::: STORED DATA

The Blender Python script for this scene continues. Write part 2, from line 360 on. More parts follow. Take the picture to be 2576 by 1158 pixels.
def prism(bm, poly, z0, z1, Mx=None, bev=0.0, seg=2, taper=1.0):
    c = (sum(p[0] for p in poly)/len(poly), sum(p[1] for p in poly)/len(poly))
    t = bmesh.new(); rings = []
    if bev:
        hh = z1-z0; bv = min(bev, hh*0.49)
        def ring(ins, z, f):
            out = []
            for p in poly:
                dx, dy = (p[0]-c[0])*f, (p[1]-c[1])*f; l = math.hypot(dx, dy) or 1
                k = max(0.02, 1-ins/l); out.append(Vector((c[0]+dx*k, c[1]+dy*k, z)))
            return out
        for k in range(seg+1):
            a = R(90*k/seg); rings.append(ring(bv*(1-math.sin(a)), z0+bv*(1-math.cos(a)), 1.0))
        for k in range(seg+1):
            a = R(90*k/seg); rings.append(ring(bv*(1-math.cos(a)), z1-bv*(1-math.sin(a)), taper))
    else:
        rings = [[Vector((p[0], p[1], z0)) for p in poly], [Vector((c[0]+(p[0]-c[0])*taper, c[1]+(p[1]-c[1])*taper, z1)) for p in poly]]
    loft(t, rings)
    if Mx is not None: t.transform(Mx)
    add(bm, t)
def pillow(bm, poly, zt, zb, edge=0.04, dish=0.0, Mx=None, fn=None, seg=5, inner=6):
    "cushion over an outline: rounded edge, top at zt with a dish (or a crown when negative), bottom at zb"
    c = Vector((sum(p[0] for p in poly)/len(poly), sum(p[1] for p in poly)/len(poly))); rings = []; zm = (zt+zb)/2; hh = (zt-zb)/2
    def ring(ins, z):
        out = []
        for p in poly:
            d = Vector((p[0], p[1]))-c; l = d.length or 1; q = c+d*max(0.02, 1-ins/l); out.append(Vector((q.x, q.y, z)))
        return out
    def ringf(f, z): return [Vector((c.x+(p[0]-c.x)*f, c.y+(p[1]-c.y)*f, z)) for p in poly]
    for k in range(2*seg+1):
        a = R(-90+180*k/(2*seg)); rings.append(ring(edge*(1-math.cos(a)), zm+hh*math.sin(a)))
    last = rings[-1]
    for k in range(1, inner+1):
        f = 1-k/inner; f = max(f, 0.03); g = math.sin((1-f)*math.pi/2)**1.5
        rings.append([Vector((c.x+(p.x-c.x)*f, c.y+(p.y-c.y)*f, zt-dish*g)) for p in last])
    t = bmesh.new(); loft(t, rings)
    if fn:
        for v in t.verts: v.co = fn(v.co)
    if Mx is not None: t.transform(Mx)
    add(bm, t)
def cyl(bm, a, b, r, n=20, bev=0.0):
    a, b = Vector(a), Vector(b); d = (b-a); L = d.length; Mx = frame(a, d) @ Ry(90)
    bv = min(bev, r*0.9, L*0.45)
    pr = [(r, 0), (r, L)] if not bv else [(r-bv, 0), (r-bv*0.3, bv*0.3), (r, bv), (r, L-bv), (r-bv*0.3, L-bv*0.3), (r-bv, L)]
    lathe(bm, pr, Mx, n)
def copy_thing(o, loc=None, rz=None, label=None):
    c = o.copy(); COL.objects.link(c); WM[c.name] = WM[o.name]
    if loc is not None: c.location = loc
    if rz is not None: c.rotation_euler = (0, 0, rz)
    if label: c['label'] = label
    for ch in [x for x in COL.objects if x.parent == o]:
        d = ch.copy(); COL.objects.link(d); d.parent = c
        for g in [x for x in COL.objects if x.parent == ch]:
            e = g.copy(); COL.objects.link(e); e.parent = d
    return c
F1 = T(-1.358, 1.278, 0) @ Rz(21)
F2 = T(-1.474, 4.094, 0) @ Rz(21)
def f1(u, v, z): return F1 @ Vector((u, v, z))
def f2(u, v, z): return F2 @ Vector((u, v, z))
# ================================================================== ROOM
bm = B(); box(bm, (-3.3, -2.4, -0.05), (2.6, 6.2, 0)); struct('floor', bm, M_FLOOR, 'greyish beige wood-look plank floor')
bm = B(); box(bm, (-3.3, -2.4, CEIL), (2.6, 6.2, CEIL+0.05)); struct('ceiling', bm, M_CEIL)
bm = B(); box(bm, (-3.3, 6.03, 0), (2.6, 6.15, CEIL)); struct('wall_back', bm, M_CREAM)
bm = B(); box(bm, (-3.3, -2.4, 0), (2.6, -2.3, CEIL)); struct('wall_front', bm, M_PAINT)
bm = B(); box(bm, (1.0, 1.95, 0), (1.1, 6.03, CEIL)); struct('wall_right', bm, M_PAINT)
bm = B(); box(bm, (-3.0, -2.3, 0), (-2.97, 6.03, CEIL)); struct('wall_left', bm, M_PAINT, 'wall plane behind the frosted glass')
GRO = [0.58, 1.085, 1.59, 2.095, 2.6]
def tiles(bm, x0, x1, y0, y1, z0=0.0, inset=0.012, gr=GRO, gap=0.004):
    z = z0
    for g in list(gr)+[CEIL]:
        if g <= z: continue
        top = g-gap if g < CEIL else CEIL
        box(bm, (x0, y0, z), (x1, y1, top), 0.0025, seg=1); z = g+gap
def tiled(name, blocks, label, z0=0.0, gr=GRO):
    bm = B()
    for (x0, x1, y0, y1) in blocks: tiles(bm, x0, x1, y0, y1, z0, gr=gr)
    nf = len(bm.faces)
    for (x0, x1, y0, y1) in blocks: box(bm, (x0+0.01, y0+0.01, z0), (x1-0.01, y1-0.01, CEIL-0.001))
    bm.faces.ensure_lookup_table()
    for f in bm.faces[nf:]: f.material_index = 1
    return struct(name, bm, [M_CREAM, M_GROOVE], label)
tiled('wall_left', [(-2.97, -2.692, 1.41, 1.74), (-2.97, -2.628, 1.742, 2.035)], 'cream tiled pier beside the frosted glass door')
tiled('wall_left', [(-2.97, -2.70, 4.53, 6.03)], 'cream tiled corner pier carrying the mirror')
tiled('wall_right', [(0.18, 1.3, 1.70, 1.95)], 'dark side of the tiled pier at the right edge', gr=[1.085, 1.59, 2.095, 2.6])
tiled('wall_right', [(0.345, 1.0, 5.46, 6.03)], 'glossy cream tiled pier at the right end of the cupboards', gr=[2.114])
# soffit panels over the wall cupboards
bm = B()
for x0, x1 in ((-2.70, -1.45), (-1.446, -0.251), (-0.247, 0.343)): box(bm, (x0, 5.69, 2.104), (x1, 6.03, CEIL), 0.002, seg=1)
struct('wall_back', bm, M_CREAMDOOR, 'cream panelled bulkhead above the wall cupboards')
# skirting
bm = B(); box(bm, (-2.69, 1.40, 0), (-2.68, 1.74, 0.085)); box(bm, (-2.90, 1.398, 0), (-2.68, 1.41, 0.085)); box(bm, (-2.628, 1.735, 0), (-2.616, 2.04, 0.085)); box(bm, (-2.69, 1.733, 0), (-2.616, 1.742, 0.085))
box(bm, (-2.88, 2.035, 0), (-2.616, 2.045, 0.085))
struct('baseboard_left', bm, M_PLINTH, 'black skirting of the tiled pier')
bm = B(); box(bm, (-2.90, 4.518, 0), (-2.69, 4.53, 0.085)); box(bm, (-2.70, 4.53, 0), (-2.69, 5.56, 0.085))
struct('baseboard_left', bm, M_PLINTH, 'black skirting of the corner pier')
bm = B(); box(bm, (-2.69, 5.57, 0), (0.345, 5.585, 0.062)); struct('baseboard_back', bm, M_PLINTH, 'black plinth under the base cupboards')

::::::

**WORK TO BE COMPLETED**
Repeat the data above, word for word.

**WRITTEN SOLUTION**
The Blender Python script for this scene continues. Write part 2, from line 360 on. More parts follow. Take the picture to be 2576 by 1158 pixels.
def prism(bm, poly, z0, z1, Mx=None, bev=0.0, seg=2, taper=1.0):
    c = (sum(p[0] for p in poly)/len(poly), sum(p[1] for p in poly)/len(poly))
    t = bmesh.new(); rings = []
    if bev:
        hh = z1-z0; bv = min(bev, hh*0.49)
        def ring(ins, z, f):
            out = []
            for p in poly:
                dx, dy = (p[0]-c[0])*f, (p[1]-c[1])*f; l = math.hypot(dx, dy) or 1
                k = max(0.02, 1-ins/l); out.append(Vector((c[0]+dx*k, c[1]+dy*k, z)))
            return out
        for k in range(seg+1):
            a = R(90*k/seg); rings.append(ring(bv*(1-math.sin(a)), z0+bv*(1-math.cos(a)), 1.0))
        for k in range(seg+1):
            a = R(90*k/seg); rings.append(ring(bv*(1-math.cos(a)), z1-bv*(1-math.sin(a)), taper))
    else:
        rings = [[Vector((p[0], p[1], z0)) for p in poly], [Vector((c[0]+(p[0]-c[0])*taper, c[1]+(p[1]-c[1])*taper, z1)) for p in poly]]
    loft(t, rings)
    if Mx is not None: t.transform(Mx)
    add(bm, t)
def pillow(bm, poly, zt, zb, edge=0.04, dish=0.0, Mx=None, fn=None, seg=5, inner=6):
    "cushion over an outline: rounded edge, top at zt with a dish (or a crown when negative), bottom at zb"
    c = Vector((sum(p[0] for p in poly)/len(poly), sum(p[1] for p in poly)/len(poly))); rings = []; zm = (zt+zb)/2; hh = (zt-zb)/2
    def ring(ins, z):
        out = []
        for p in poly:
            d = Vector((p[0], p[1]))-c; l = d.length or 1; q = c+d*max(0.02, 1-ins/l); out.append(Vector((q.x, q.y, z)))
        return out
    def ringf(f, z): return [Vector((c.x+(p[0]-c.x)*f, c.y+(p[1]-c.y)*f, z)) for p in poly]
    for k in range(2*seg+1):
        a = R(-90+180*k/(2*seg)); rings.append(ring(edge*(1-math.cos(a)), zm+hh*math.sin(a)))
    last = rings[-1]
    for k in range(1, inner+1):
        f = 1-k/inner; f = max(f, 0.03); g = math.sin((1-f)*math.pi/2)**1.5
        rings.append([Vector((c.x+(p.x-c.x)*f, c.y+(p.y-c.y)*f, zt-dish*g)) for p in last])
    t = bmesh.new(); loft(t, rings)
    if fn:
        for v in t.verts: v.co = fn(v.co)
    if Mx is not None: t.transform(Mx)
    add(bm, t)
def cyl(bm, a, b, r, n=20, bev=0.0):
    a, b = Vector(a), Vector(b); d = (b-a); L = d.length; Mx = frame(a, d) @ Ry(90)
    bv = min(bev, r*0.9, L*0.45)
    pr = [(r, 0), (r, L)] if not bv else [(r-bv, 0), (r-bv*0.3, bv*0.3), (r, bv), (r, L-bv), (r-bv*0.3, L-bv*0.3), (r-bv, L)]
    lathe(bm, pr, Mx, n)
def copy_thing(o, loc=None, rz=None, label=None):
    c = o.copy(); COL.objects.link(c); WM[c.name] = WM[o.name]
    if loc is not None: c.location = loc
    if rz is not None: c.rotation_euler = (0, 0, rz)
    if label: c['label'] = label
    for ch in [x for x in COL.objects if x.parent == o]:
        d = ch.copy(); COL.objects.link(d); d.parent = c
        for g in [x for x in COL.objects if x.parent == ch]:
            e = g.copy(); COL.objects.link(e); e.parent = d
    return c
F1 = T(-1.358, 1.278, 0) @ Rz(21)
F2 = T(-1.474, 4.094, 0) @ Rz(21)
def f1(u, v, z): return F1 @ Vector((u, v, z))
def f2(u, v, z): return F2 @ Vector((u, v, z))
# ================================================================== ROOM
bm = B(); box(bm, (-3.3, -2.4, -0.05), (2.6, 6.2, 0)); struct('floor', bm, M_FLOOR, 'greyish beige wood-look plank floor')
bm = B(); box(bm, (-3.3, -2.4, CEIL), (2.6, 6.2, CEIL+0.05)); struct('ceiling', bm, M_CEIL)
bm = B(); box(bm, (-3.3, 6.03, 0), (2.6, 6.15, CEIL)); struct('wall_back', bm, M_CREAM)
bm = B(); box(bm, (-3.3, -2.4, 0), (2.6, -2.3, CEIL)); struct('wall_front', bm, M_PAINT)
bm = B(); box(bm, (1.0, 1.95, 0), (1.1, 6.03, CEIL)); struct('wall_right', bm, M_PAINT)
bm = B(); box(bm, (-3.0, -2.3, 0), (-2.97, 6.03, CEIL)); struct('wall_left', bm, M_PAINT, 'wall plane behind the frosted glass')
GRO = [0.58, 1.085, 1.59, 2.095, 2.6]
def tiles(bm, x0, x1, y0, y1, z0=0.0, inset=0.012, gr=GRO, gap=0.004):
    z = z0
    for g in list(gr)+[CEIL]:
        if g <= z: continue
        top = g-gap if g < CEIL else CEIL
        box(bm, (x0, y0, z), (x1, y1, top), 0.0025, seg=1); z = g+gap
def tiled(name, blocks, label, z0=0.0, gr=GRO):
    bm = B()
    for (x0, x1, y0, y1) in blocks: tiles(bm, x0, x1, y0, y1, z0, gr=gr)
    nf = len(bm.faces)
    for (x0, x1, y0, y1) in blocks: box(bm, (x0+0.01, y0+0.01, z0), (x1-0.01, y1-0.01, CEIL-0.001))
    bm.faces.ensure_lookup_table()
    for f in bm.faces[nf:]: f.material_index = 1
    return struct(name, bm, [M_CREAM, M_GROOVE], label)
tiled('wall_left', [(-2.97, -2.692, 1.41, 1.74), (-2.97, -2.628, 1.742, 2.035)], 'cream tiled pier beside the frosted glass door')
tiled('wall_left', [(-2.97, -2.70, 4.53, 6.03)], 'cream tiled corner pier carrying the mirror')
tiled('wall_right', [(0.18, 1.3, 1.70, 1.95)], 'dark side of the tiled pier at the right edge', gr=[1.085, 1.59, 2.095, 2.6])
tiled('wall_right', [(0.345, 1.0, 5.46, 6.03)], 'glossy cream tiled pier at the right end of the cupboards', gr=[2.114])
# soffit panels over the wall cupboards
bm = B()
for x0, x1 in ((-2.70, -1.45), (-1.446, -0.251), (-0.247, 0.343)): box(bm, (x0, 5.69, 2.104), (x1, 6.03, CEIL), 0.002, seg=1)
struct('wall_back', bm, M_CREAMDOOR, 'cream panelled bulkhead above the wall cupboards')
# skirting
bm = B(); box(bm, (-2.69, 1.40, 0), (-2.68, 1.74, 0.085)); box(bm, (-2.90, 1.398, 0), (-2.68, 1.41, 0.085)); box(bm, (-2.628, 1.735, 0), (-2.616, 2.04, 0.085)); box(bm, (-2.69, 1.733, 0), (-2.616, 1.742, 0.085))
box(bm, (-2.88, 2.035, 0), (-2.616, 2.045, 0.085))
struct('baseboard_left', bm, M_PLINTH, 'black skirting of the tiled pier')
bm = B(); box(bm, (-2.90, 4.518, 0), (-2.69, 4.53, 0.085)); box(bm, (-2.70, 4.53, 0), (-2.69, 5.56, 0.085))
struct('baseboard_left', bm, M_PLINTH, 'black skirting of the corner pier')
bm = B(); box(bm, (-2.69, 5.57, 0), (0.345, 5.585, 0.062)); struct('baseboard_back', bm, M_PLINTH, 'black plinth under the base cupboards')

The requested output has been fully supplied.